-- START Supplied data --
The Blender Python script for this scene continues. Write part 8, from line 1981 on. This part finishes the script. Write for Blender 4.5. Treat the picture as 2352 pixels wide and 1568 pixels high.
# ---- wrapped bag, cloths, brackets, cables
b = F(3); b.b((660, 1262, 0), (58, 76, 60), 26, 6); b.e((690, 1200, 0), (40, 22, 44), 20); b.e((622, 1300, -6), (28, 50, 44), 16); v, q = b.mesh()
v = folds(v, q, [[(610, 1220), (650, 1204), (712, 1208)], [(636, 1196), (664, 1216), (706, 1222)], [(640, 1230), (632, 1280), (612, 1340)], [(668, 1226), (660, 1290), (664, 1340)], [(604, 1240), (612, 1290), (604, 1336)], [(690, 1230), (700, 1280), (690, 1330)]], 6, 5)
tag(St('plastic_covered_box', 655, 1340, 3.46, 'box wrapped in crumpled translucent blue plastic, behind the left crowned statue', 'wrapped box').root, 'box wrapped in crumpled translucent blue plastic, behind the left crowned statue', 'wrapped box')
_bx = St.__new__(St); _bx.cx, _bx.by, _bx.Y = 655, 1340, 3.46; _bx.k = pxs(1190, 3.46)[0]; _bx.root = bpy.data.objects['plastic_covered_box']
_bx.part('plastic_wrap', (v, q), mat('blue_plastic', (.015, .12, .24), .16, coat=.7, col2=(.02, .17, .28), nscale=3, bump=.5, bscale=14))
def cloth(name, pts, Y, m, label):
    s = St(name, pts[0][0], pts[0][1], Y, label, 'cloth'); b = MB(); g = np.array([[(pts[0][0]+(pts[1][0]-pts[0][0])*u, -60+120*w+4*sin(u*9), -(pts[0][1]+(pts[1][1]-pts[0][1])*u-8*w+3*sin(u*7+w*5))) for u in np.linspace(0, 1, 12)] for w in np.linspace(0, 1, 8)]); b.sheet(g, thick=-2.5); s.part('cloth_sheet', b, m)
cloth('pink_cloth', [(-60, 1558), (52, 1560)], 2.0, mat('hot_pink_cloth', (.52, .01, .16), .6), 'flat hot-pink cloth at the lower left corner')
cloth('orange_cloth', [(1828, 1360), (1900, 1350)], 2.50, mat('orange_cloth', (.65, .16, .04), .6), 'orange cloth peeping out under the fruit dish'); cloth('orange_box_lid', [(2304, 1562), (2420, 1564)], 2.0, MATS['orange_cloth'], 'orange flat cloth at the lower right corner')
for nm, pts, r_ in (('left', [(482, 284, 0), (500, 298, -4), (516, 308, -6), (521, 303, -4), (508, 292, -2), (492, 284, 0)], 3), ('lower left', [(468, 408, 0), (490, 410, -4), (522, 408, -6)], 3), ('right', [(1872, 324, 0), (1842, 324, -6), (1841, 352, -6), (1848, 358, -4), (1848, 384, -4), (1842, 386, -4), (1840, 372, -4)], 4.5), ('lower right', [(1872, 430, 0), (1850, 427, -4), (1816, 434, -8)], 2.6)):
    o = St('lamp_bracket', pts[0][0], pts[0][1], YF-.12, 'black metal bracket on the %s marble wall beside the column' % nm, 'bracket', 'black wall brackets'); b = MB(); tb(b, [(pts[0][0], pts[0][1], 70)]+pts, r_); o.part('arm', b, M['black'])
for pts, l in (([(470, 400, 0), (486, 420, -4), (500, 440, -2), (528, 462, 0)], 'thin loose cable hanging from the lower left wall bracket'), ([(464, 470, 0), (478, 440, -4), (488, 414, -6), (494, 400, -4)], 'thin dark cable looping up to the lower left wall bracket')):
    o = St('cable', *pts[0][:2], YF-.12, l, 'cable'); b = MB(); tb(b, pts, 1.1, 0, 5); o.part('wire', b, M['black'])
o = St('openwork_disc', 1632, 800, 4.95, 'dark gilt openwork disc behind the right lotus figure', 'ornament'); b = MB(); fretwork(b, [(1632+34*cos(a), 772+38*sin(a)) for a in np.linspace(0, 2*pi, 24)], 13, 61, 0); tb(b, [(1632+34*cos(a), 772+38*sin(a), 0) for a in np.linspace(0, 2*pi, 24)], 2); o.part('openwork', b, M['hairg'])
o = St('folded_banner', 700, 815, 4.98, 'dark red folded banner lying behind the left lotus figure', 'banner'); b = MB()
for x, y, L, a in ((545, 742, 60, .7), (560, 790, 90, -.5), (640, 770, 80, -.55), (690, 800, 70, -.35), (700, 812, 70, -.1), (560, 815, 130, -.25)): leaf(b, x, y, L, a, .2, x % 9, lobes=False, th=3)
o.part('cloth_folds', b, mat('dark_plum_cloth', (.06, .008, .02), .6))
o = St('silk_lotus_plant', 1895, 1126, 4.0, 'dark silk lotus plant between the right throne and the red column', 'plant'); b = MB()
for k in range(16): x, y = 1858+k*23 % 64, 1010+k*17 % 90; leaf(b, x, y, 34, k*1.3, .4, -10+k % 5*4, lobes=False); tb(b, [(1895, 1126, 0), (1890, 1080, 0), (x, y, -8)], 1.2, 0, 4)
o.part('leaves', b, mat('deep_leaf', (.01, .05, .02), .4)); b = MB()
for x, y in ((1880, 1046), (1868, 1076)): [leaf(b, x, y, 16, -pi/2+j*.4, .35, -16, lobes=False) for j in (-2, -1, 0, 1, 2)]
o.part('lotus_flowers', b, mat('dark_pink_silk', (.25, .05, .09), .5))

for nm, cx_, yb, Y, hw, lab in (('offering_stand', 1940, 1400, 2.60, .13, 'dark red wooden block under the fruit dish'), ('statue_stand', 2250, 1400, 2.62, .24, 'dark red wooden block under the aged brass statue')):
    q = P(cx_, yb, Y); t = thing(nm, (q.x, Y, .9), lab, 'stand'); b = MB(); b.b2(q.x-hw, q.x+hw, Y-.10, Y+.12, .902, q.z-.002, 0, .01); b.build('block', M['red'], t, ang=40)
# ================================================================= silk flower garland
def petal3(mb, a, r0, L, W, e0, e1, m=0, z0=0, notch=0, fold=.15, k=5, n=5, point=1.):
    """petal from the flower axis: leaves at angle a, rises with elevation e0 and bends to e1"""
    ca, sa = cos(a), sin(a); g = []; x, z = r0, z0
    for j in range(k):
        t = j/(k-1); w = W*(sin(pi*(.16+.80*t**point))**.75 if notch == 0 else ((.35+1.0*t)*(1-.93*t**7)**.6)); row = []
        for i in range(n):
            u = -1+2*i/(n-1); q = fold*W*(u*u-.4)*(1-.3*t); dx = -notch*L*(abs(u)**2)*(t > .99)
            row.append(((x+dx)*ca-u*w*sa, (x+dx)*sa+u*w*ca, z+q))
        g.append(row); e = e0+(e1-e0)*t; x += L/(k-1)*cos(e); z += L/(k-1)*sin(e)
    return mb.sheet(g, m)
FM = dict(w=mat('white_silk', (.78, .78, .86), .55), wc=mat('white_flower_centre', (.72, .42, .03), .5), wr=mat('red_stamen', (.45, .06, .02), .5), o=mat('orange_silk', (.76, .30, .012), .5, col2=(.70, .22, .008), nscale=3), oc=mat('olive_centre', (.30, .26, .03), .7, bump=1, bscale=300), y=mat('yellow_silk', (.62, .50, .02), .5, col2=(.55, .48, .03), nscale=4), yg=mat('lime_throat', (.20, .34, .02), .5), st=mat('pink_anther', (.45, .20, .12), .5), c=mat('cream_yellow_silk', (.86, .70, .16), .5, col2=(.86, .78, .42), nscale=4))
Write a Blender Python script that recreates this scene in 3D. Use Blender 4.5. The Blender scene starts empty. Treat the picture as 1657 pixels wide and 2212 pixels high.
-- END Supplied data --
Objective: Copy out each line exactly.

Output of the exercise:
The Blender Python script for this scene continues. Write part 8, from line 1981 on. This part finishes the script. Write for Blender 4.5. Treat the picture as 2352 pixels wide and 1568 pixels high.
# ---- wrapped bag, cloths, brackets, cables
b = F(3); b.b((660, 1262, 0), (58, 76, 60), 26, 6); b.e((690, 1200, 0), (40, 22, 44), 20); b.e((622, 1300, -6), (28, 50, 44), 16); v, q = b.mesh()
v = folds(v, q, [[(610, 1220), (650, 1204), (712, 1208)], [(636, 1196), (664, 1216), (706, 1222)], [(640, 1230), (632, 1280), (612, 1340)], [(668, 1226), (660, 1290), (664, 1340)], [(604, 1240), (612, 1290), (604, 1336)], [(690, 1230), (700, 1280), (690, 1330)]], 6, 5)
tag(St('plastic_covered_box', 655, 1340, 3.46, 'box wrapped in crumpled translucent blue plastic, behind the left crowned statue', 'wrapped box').root, 'box wrapped in crumpled translucent blue plastic, behind the left crowned statue', 'wrapped box')
_bx = St.__new__(St); _bx.cx, _bx.by, _bx.Y = 655, 1340, 3.46; _bx.k = pxs(1190, 3.46)[0]; _bx.root = bpy.data.objects['plastic_covered_box']
_bx.part('plastic_wrap', (v, q), mat('blue_plastic', (.015, .12, .24), .16, coat=.7, col2=(.02, .17, .28), nscale=3, bump=.5, bscale=14))
def cloth(name, pts, Y, m, label):
    s = St(name, pts[0][0], pts[0][1], Y, label, 'cloth'); b = MB(); g = np.array([[(pts[0][0]+(pts[1][0]-pts[0][0])*u, -60+120*w+4*sin(u*9), -(pts[0][1]+(pts[1][1]-pts[0][1])*u-8*w+3*sin(u*7+w*5))) for u in np.linspace(0, 1, 12)] for w in np.linspace(0, 1, 8)]); b.sheet(g, thick=-2.5); s.part('cloth_sheet', b, m)
cloth('pink_cloth', [(-60, 1558), (52, 1560)], 2.0, mat('hot_pink_cloth', (.52, .01, .16), .6), 'flat hot-pink cloth at the lower left corner')
cloth('orange_cloth', [(1828, 1360), (1900, 1350)], 2.50, mat('orange_cloth', (.65, .16, .04), .6), 'orange cloth peeping out under the fruit dish'); cloth('orange_box_lid', [(2304, 1562), (2420, 1564)], 2.0, MATS['orange_cloth'], 'orange flat cloth at the lower right corner')
for nm, pts, r_ in (('left', [(482, 284, 0), (500, 298, -4), (516, 308, -6), (521, 303, -4), (508, 292, -2), (492, 284, 0)], 3), ('lower left', [(468, 408, 0), (490, 410, -4), (522, 408, -6)], 3), ('right', [(1872, 324, 0), (1842, 324, -6), (1841, 352, -6), (1848, 358, -4), (1848, 384, -4), (1842, 386, -4), (1840, 372, -4)], 4.5), ('lower right', [(1872, 430, 0), (1850, 427, -4), (1816, 434, -8)], 2.6)):
    o = St('lamp_bracket', pts[0][0], pts[0][1], YF-.12, 'black metal bracket on the %s marble wall beside the column' % nm, 'bracket', 'black wall brackets'); b = MB(); tb(b, [(pts[0][0], pts[0][1], 70)]+pts, r_); o.part('arm', b, M['black'])
for pts, l in (([(470, 400, 0), (486, 420, -4), (500, 440, -2), (528, 462, 0)], 'thin loose cable hanging from the lower left wall bracket'), ([(464, 470, 0), (478, 440, -4), (488, 414, -6), (494, 400, -4)], 'thin dark cable looping up to the lower left wall bracket')):
    o = St('cable', *pts[0][:2], YF-.12, l, 'cable'); b = MB(); tb(b, pts, 1.1, 0, 5); o.part('wire', b, M['black'])
o = St('openwork_disc', 1632, 800, 4.95, 'dark gilt openwork disc behind the right lotus figure', 'ornament'); b = MB(); fretwork(b, [(1632+34*cos(a), 772+38*sin(a)) for a in np.linspace(0, 2*pi, 24)], 13, 61, 0); tb(b, [(1632+34*cos(a), 772+38*sin(a), 0) for a in np.linspace(0, 2*pi, 24)], 2); o.part('openwork', b, M['hairg'])
o = St('folded_banner', 700, 815, 4.98, 'dark red folded banner lying behind the left lotus figure', 'banner'); b = MB()
for x, y, L, a in ((545, 742, 60, .7), (560, 790, 90, -.5), (640, 770, 80, -.55), (690, 800, 70, -.35), (700, 812, 70, -.1), (560, 815, 130, -.25)): leaf(b, x, y, L, a, .2, x % 9, lobes=False, th=3)
o.part('cloth_folds', b, mat('dark_plum_cloth', (.06, .008, .02), .6))
o = St('silk_lotus_plant', 1895, 1126, 4.0, 'dark silk lotus plant between the right throne and the red column', 'plant'); b = MB()
for k in range(16): x, y = 1858+k*23 % 64, 1010+k*17 % 90; leaf(b, x, y, 34, k*1.3, .4, -10+k % 5*4, lobes=False); tb(b, [(1895, 1126, 0), (1890, 1080, 0), (x, y, -8)], 1.2, 0, 4)
o.part('leaves', b, mat('deep_leaf', (.01, .05, .02), .4)); b = MB()
for x, y in ((1880, 1046), (1868, 1076)): [leaf(b, x, y, 16, -pi/2+j*.4, .35, -16, lobes=False) for j in (-2, -1, 0, 1, 2)]
o.part('lotus_flowers', b, mat('dark_pink_silk', (.25, .05, .09), .5))

for nm, cx_, yb, Y, hw, lab in (('offering_stand', 1940, 1400, 2.60, .13, 'dark red wooden block under the fruit dish'), ('statue_stand', 2250, 1400, 2.62, .24, 'dark red wooden block under the aged brass statue')):
    q = P(cx_, yb, Y); t = thing(nm, (q.x, Y, .9), lab, 'stand'); b = MB(); b.b2(q.x-hw, q.x+hw, Y-.10, Y+.12, .902, q.z-.002, 0, .01); b.build('block', M['red'], t, ang=40)
# ================================================================= silk flower garland
def petal3(mb, a, r0, L, W, e0, e1, m=0, z0=0, notch=0, fold=.15, k=5, n=5, point=1.):
    """petal from the flower axis: leaves at angle a, rises with elevation e0 and bends to e1"""
    ca, sa = cos(a), sin(a); g = []; x, z = r0, z0
    for j in range(k):
        t = j/(k-1); w = W*(sin(pi*(.16+.80*t**point))**.75 if notch == 0 else ((.35+1.0*t)*(1-.93*t**7)**.6)); row = []
        for i in range(n):
            u = -1+2*i/(n-1); q = fold*W*(u*u-.4)*(1-.3*t); dx = -notch*L*(abs(u)**2)*(t > .99)
            row.append(((x+dx)*ca-u*w*sa, (x+dx)*sa+u*w*ca, z+q))
        g.append(row); e = e0+(e1-e0)*t; x += L/(k-1)*cos(e); z += L/(k-1)*sin(e)
    return mb.sheet(g, m)
FM = dict(w=mat('white_silk', (.78, .78, .86), .55), wc=mat('white_flower_centre', (.72, .42, .03), .5), wr=mat('red_stamen', (.45, .06, .02), .5), o=mat('orange_silk', (.76, .30, .012), .5, col2=(.70, .22, .008), nscale=3), oc=mat('olive_centre', (.30, .26, .03), .7, bump=1, bscale=300), y=mat('yellow_silk', (.62, .50, .02), .5, col2=(.55, .48, .03), nscale=4), yg=mat('lime_throat', (.20, .34, .02), .5), st=mat('pink_anther', (.45, .20, .12), .5), c=mat('cream_yellow_silk', (.86, .70, .16), .5, col2=(.86, .78, .42), nscale=4))
Write a Blender Python script that recreates this scene in 3D. Use Blender 4.5. The Blender scene starts empty. Treat the picture as 1657 pixels wide and 2212 pixels high.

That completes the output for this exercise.